Confused? Don’t worry, it makes sense – I swear.

The comingling of characters means I can refine their definition – perhaps none more so than ruthless corporate head Wolram H. Deaps.

He started out as antagonist in my first novel Tobacco-Stained Mountain Goat (2011) but ended up a somewhat likeable protagonist in next book One Hundred Years of Vicissitude  (2012).

His co-star in Vicissitude, Kohana, is revealed to be the grandmother of Laurel Canyon in the comic book version of Tobacco-Stained Mountain Goat I recently put together for IF? Commix and Project-Nerd Publishing.

She further resurfaces for a cameo in Black Sails, Disco Inferno, and in a comic short (‘Get Busy’) that I did with artist Marcos Vergara for the anthology The Tobacco-Stained Sky (2013) – which serves as a missing-link piece between the stories of Tobacco-Stained Mountain Goat and One Hundred Years of Vicissitude.

Meanwhile Bullet Gal’s Mitzi – a.k.a.

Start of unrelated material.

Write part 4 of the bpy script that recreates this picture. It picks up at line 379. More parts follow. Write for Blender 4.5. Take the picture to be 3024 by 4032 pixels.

Mina from Depth Charging Ice Planet Goth (2014) and the Aerialist from Who is Killing the Great Capes Heropa? – is allowed to develop from a shy, depressive schoolgirl to a streetwise, gun-toting vigilante fighting for truth and justice denied the little people, and on into a possible casualty of war.

For the novel I released this month, Black Sails, Disco Inferno (based on a comic series I did with Renee Pickup last year, Trista & Holt), there’s a washed-up gangster named Solomon Brodsky (also a young heister called Sol Brodsky appeared in the Bullet Gal comic published in 2014-15, being novelized and out later this year) and his cranky middle-aged French wife… who might or might not be the femme fatale Brigit from Bullet Gal. The police commissioner is Bob Kahn – the name of a police detective who appeared in Who is Killing the Great Capes of Heropa? and Bullet Gal – and Kohana from Vicissitude, as I mentioned, gets a shoo-in.

Cover of Black Sails, Disco Inferno
Image from The Publisher

On another level, I’ve been quite obsessive about symbolism through all the books. These veer from the Victorian and Japanese meanings of flowers to the spiritual impact of numbers; names, places, room-numbers and cars each pays homage to particular ones in comic books, science fiction and hardboiled noir that I love.

A tea-towel covered in Highland tartans crops up in all my books, along with Coronas del Ritz cigars – the choice of Caspar Gutman in Dashiell Hammett’s The Maltese Falcon. The tragic medieval romance of Tristan and Isolde is a pivotal influence on signs in One Hundred Years of Vicissitude, and it’s the bedrock of Black Sails, Disco Inferno.

Most of all, the cities of Heropa and near-future, last-place-on-Earth Melbourne, undercut the bulk of my work, as does the past fifteen years spent in Tokyo and my passion for old movies, TV, pulp, and detective fiction.

They filter into the current comic books I’m working on such as Magpie and Crash Soirée , and shape the Bullet Gal novel that will be published via Roundfire Fiction in a couple of months.

I grew up relishing the dialogue of Hammett, Ross Macdonald and Raymond Chandler books.

People talk. They grouse and complain and bounce off one another. Their repartee often helps to define who and what these individuals are. It helps indicate mood, feeling, humour. And we’re granted an insight into each individual’s inner psyche, particularly when they aren’t serving as narrator. Speech, for me, can be more powerful that descriptive prose for just these reasons.

Joss Whedon, Matt Fraction and Quentin Tarantino have a knack for such dialogue – and yet H, the reviewer, found such reliance a second negative in Heropa.

“Bergen has a cast of likeable players,” he wrote, “and misses on the opportunity to bring out the pain and depth by relying too much on banter and barbs as the chief crutches for character interaction, which after a while felt insufficient to build a compelling character.”

This is where I beg to differ.

Let H have the world-building inference, but ‘banter and barbs’ are a dual entity that lights my fire.

Chalk that one up to a wee difference of opinion.